Cultural center holds holiday sale

The Happy Yak Gift Shop is currently holding its annual holiday sale.

The sale began Dec. 5 and will continue until Dec. 15. The store is full of hand-crafted items ranging anywhere from jewelry to artwork to apparel. Many of these items were made by Tibetan refugees.

The store is a part of the Tibetan Mongolian Buddhist Cultural Center that was initially established as the Tibetan Cultural Center in 1977 by the Dalai Lama’s older brother, Thubten Jigme Norbu, who was a professor of Tibetan studies at IU.

In 2007, the Dalai Lama visited the center and expanded both its mission and its name.

The center is a nonprofit organization and the Happy Yak is one of a small number of revenue sources to keep them running.

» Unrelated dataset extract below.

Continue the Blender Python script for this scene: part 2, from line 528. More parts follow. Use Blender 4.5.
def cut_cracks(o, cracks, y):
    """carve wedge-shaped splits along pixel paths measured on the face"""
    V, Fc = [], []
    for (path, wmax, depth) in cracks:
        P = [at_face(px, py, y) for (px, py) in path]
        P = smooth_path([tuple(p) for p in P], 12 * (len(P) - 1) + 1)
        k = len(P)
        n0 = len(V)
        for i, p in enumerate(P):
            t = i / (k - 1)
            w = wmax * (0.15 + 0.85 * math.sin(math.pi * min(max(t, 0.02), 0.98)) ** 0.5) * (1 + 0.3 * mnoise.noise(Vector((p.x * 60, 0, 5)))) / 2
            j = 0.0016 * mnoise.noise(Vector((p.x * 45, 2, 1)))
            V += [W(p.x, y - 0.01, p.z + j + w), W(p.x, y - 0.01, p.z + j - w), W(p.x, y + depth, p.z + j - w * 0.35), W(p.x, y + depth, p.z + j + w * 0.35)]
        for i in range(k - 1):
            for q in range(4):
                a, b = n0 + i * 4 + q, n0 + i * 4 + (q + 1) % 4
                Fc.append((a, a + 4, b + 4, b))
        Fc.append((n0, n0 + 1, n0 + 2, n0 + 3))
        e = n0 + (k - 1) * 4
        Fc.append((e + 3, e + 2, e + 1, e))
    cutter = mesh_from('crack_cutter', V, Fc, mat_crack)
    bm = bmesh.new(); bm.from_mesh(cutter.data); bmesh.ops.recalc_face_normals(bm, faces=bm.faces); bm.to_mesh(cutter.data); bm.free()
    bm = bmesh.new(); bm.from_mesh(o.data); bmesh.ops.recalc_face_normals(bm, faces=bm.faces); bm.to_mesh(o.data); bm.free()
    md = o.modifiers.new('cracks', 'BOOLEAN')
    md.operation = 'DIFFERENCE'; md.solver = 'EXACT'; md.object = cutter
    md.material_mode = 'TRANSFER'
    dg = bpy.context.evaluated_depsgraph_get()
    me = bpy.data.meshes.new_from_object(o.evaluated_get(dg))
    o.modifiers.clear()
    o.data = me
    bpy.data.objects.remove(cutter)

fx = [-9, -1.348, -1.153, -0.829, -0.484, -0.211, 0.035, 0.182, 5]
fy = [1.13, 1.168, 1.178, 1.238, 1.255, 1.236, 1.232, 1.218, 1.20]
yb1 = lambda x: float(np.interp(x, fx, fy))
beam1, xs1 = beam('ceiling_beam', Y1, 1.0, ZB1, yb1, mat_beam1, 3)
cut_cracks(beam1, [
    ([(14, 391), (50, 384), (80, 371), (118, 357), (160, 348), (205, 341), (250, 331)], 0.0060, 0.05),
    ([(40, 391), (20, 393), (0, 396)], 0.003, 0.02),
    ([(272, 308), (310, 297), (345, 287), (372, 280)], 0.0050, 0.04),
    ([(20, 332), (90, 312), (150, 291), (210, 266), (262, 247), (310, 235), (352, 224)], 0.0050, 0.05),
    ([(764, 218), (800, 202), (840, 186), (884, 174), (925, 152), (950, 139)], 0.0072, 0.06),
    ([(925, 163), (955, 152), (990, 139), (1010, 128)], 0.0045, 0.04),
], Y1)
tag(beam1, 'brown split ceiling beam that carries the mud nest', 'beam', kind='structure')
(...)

Chenli Rejie, the center manager, said the center has multiple ?purposes.

“One is to promote Tibetan Buddhism in general, to inform and share our practices with the Western world,” Rejie said. “And the other thing is to preserve and educate people about Tibetan and Mongolian cultures ... but also we’re here to promote peace, compassion and trying to understand other cultures so we can learn and educate our own people as well.”

Rejie said Norbu received the 108-acre property the center resides on as a donation from a friend. In the beginning there was just a singular building which housed a family upstairs and the cultural center on the ground floor.

Now, in addition to the cultural center, the property holds the Kumbum Chamtse Ling Monastery, two traditional Tibetan Stupas, four retreat cottages, a teaching pavilion and two private residences.

The center is open every day during daylight hours for the public to visit the grounds, but they also offer several services to the public.

The teaching pavilion is home to meditation teachings. They also have daily chanting led by the monks and Rejie said they hope to begin having cooking classes taught by the monks as well.

All of their services are led by either the center’s senior resident monk, Geshe Lobsang Kunga, or the center’s director, Arjia Rinpoche.

Interfaith prayers are also occasionally held at the center for followers of all religions in the area to come and share their beliefs with others.

Rejie said he hopes the center will be able to work more closely with students at IU in the future.

“I know IU is a public school and they’re a little hesitant about working with a religious place, but our center is not really just for people who are religious,” he said. “You don’t have to be Buddhist. You can be any faith ... but our teachers, our director, they’re people who have had a lot of experience, personally, professionally, politically ... all these things I feel could be at least an interesting topic for a lot of IU students to hear.”